▶ [WORK TO DO]: What is to be transcribed is the run of lines opening with the one that has "Build this scene" and closing with the one that has "sx.inputs[0]); nt.links.new(sx.outputs['Z'], cr.inputs[0])", and only that run, exactly.

==============================

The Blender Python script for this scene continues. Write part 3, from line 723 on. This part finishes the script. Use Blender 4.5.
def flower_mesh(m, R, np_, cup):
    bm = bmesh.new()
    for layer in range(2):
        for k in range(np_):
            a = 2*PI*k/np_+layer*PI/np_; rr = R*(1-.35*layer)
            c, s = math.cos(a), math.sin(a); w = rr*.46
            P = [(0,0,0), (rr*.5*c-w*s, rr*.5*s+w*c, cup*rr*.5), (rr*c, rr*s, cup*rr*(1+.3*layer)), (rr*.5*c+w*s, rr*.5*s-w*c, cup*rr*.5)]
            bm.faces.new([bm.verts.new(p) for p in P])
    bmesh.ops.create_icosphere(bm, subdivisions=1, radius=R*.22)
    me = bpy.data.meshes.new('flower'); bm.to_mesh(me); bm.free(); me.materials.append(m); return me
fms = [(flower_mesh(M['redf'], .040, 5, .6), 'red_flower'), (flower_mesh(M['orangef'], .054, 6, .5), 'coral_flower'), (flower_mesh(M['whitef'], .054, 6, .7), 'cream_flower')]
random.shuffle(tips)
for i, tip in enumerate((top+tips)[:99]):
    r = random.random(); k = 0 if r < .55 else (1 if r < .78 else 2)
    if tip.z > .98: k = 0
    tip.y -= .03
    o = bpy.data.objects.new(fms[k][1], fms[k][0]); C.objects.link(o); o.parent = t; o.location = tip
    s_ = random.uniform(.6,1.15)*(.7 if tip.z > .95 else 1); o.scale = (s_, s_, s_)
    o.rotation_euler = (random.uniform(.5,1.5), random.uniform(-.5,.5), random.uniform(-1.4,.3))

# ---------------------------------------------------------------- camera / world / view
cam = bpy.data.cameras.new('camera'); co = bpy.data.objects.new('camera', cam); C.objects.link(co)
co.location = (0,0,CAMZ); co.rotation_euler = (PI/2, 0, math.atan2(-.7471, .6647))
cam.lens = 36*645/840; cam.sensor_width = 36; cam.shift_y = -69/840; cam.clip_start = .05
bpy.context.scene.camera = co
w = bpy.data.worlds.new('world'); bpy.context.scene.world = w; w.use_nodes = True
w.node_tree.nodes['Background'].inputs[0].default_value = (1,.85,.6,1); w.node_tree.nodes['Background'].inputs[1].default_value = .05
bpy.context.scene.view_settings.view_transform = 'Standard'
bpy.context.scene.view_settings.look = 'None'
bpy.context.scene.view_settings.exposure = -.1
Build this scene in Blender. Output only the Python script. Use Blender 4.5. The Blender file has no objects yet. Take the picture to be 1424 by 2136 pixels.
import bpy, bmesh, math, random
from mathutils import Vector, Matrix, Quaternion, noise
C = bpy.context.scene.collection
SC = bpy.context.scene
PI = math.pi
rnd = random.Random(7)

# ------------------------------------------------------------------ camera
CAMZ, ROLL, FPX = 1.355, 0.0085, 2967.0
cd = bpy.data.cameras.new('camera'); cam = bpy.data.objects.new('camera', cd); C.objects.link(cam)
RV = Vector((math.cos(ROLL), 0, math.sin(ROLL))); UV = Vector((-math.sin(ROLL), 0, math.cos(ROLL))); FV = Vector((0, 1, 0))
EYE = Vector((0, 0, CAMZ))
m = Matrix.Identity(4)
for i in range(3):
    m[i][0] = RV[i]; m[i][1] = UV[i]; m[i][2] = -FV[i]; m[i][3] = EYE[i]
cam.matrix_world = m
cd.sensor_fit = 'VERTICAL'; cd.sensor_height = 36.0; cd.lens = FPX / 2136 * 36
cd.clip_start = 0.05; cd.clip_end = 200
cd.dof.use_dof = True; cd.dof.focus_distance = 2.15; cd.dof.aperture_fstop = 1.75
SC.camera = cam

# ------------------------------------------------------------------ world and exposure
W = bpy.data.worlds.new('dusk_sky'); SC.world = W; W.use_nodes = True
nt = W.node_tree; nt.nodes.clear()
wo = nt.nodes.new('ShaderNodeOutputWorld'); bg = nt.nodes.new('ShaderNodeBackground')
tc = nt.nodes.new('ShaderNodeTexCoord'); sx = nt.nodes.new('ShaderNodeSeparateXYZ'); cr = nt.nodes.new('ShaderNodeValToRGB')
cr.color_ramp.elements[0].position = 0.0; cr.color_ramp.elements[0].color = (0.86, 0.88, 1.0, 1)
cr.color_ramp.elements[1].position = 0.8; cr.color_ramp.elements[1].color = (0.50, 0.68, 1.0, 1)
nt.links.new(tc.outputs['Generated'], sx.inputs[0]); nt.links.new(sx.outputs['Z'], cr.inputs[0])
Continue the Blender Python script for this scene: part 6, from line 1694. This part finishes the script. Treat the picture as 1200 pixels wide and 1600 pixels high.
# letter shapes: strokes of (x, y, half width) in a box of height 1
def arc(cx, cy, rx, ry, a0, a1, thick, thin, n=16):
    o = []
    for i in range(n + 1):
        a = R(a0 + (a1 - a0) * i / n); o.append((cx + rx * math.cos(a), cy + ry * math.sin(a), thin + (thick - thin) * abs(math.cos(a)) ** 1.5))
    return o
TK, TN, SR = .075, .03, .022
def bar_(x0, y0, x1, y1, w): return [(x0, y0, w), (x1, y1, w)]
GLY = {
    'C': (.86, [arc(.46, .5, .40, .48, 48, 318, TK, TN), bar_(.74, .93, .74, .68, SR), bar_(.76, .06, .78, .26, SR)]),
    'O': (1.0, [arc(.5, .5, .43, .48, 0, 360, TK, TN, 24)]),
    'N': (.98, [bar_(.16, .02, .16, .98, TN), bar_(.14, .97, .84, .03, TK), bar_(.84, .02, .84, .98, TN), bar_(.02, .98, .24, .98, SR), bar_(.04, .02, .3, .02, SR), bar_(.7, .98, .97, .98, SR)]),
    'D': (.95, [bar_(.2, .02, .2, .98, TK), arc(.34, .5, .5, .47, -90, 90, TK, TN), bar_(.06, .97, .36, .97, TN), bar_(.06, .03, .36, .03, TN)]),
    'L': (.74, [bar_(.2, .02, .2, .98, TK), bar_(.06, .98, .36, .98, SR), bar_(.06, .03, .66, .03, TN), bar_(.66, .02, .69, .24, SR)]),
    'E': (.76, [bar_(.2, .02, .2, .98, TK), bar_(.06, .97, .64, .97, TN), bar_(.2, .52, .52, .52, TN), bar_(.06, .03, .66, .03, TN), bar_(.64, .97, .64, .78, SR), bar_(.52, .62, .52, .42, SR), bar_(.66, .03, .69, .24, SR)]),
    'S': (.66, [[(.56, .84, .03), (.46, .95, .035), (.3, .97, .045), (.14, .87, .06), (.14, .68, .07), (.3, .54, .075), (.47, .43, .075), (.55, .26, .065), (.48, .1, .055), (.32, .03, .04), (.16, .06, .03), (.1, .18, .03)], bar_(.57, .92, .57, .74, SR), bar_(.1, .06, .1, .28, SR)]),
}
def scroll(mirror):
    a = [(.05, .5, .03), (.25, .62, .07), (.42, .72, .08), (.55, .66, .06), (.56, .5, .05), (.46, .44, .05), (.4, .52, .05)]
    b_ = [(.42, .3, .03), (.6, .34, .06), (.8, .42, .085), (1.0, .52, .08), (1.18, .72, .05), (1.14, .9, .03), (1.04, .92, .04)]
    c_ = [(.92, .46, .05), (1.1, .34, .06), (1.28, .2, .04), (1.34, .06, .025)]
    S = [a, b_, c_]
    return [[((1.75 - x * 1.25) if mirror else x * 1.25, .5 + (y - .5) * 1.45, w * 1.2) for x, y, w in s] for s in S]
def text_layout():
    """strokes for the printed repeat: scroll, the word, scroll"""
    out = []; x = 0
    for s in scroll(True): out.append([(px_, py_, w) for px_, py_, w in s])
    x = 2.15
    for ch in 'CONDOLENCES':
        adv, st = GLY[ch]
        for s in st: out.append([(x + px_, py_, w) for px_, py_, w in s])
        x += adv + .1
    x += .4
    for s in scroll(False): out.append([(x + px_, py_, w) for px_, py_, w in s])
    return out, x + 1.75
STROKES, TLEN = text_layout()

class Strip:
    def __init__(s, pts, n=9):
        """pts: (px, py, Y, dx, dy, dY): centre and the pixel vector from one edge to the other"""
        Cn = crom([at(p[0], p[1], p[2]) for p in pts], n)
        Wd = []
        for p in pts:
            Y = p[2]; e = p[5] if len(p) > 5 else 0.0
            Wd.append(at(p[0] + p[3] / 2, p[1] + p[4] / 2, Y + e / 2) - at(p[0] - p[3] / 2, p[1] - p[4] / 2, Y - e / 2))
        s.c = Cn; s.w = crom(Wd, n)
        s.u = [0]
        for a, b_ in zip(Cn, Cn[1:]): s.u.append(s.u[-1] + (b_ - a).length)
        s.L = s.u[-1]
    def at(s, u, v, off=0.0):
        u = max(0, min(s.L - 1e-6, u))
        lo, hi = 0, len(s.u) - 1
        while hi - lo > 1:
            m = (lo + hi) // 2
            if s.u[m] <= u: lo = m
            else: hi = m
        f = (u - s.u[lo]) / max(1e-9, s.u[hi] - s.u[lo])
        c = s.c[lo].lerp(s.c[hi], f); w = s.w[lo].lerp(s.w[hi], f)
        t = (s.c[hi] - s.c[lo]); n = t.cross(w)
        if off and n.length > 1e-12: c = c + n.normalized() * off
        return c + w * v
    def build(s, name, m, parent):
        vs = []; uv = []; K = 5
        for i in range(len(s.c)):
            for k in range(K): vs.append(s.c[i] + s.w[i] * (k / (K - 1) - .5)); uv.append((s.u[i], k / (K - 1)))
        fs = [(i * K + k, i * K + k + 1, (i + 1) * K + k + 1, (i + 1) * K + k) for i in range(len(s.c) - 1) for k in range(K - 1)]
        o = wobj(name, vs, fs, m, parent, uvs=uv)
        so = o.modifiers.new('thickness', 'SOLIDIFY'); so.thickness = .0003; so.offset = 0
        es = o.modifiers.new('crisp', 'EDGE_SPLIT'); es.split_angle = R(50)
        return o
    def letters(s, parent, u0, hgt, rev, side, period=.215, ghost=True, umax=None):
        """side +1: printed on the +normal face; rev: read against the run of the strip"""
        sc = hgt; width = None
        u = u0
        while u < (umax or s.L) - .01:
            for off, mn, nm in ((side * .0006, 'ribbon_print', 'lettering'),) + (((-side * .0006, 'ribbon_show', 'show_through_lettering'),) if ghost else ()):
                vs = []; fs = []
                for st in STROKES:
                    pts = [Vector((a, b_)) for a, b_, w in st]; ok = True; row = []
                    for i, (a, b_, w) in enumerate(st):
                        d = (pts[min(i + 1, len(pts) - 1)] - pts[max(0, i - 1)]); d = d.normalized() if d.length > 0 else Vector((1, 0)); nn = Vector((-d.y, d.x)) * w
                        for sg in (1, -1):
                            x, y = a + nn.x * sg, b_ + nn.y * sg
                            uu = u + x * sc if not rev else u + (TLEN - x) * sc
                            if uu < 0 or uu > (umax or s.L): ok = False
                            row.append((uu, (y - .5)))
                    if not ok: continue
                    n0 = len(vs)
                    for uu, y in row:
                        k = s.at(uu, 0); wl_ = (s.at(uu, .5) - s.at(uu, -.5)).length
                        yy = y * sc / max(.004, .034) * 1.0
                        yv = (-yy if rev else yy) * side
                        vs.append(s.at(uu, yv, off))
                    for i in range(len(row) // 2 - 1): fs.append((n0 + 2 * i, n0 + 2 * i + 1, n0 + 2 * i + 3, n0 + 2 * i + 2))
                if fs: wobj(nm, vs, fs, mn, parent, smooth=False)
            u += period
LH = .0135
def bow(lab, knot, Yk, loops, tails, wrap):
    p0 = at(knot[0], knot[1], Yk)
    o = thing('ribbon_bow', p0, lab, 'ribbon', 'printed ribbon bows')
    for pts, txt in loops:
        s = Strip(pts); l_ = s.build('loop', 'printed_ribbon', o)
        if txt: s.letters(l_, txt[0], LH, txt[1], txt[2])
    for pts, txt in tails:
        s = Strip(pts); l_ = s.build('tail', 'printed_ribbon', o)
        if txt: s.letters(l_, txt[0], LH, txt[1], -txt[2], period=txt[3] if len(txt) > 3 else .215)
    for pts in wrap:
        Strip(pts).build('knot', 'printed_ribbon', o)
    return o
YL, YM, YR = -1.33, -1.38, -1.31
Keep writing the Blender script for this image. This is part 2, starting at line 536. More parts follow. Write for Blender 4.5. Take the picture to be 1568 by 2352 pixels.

==============================

▶ [WRITTEN RESPONSE]:
Build this scene in Blender. Output only the Python script. Use Blender 4.5. The Blender file has no objects yet. Take the picture to be 1424 by 2136 pixels.
import bpy, bmesh, math, random
from mathutils import Vector, Matrix, Quaternion, noise
C = bpy.context.scene.collection
SC = bpy.context.scene
PI = math.pi
rnd = random.Random(7)

# ------------------------------------------------------------------ camera
CAMZ, ROLL, FPX = 1.355, 0.0085, 2967.0
cd = bpy.data.cameras.new('camera'); cam = bpy.data.objects.new('camera', cd); C.objects.link(cam)
RV = Vector((math.cos(ROLL), 0, math.sin(ROLL))); UV = Vector((-math.sin(ROLL), 0, math.cos(ROLL))); FV = Vector((0, 1, 0))
EYE = Vector((0, 0, CAMZ))
m = Matrix.Identity(4)
for i in range(3):
    m[i][0] = RV[i]; m[i][1] = UV[i]; m[i][2] = -FV[i]; m[i][3] = EYE[i]
cam.matrix_world = m
cd.sensor_fit = 'VERTICAL'; cd.sensor_height = 36.0; cd.lens = FPX / 2136 * 36
cd.clip_start = 0.05; cd.clip_end = 200
cd.dof.use_dof = True; cd.dof.focus_distance = 2.15; cd.dof.aperture_fstop = 1.75
SC.camera = cam

# ------------------------------------------------------------------ world and exposure
W = bpy.data.worlds.new('dusk_sky'); SC.world = W; W.use_nodes = True
nt = W.node_tree; nt.nodes.clear()
wo = nt.nodes.new('ShaderNodeOutputWorld'); bg = nt.nodes.new('ShaderNodeBackground')
tc = nt.nodes.new('ShaderNodeTexCoord'); sx = nt.nodes.new('ShaderNodeSeparateXYZ'); cr = nt.nodes.new('ShaderNodeValToRGB')
cr.color_ramp.elements[0].position = 0.0; cr.color_ramp.elements[0].color = (0.86, 0.88, 1.0, 1)
cr.color_ramp.elements[1].position = 0.8; cr.color_ramp.elements[1].color = (0.50, 0.68, 1.0, 1)
nt.links.new(tc.outputs['Generated'], sx.inputs[0]); nt.links.new(sx.outputs['Z'], cr.inputs[0])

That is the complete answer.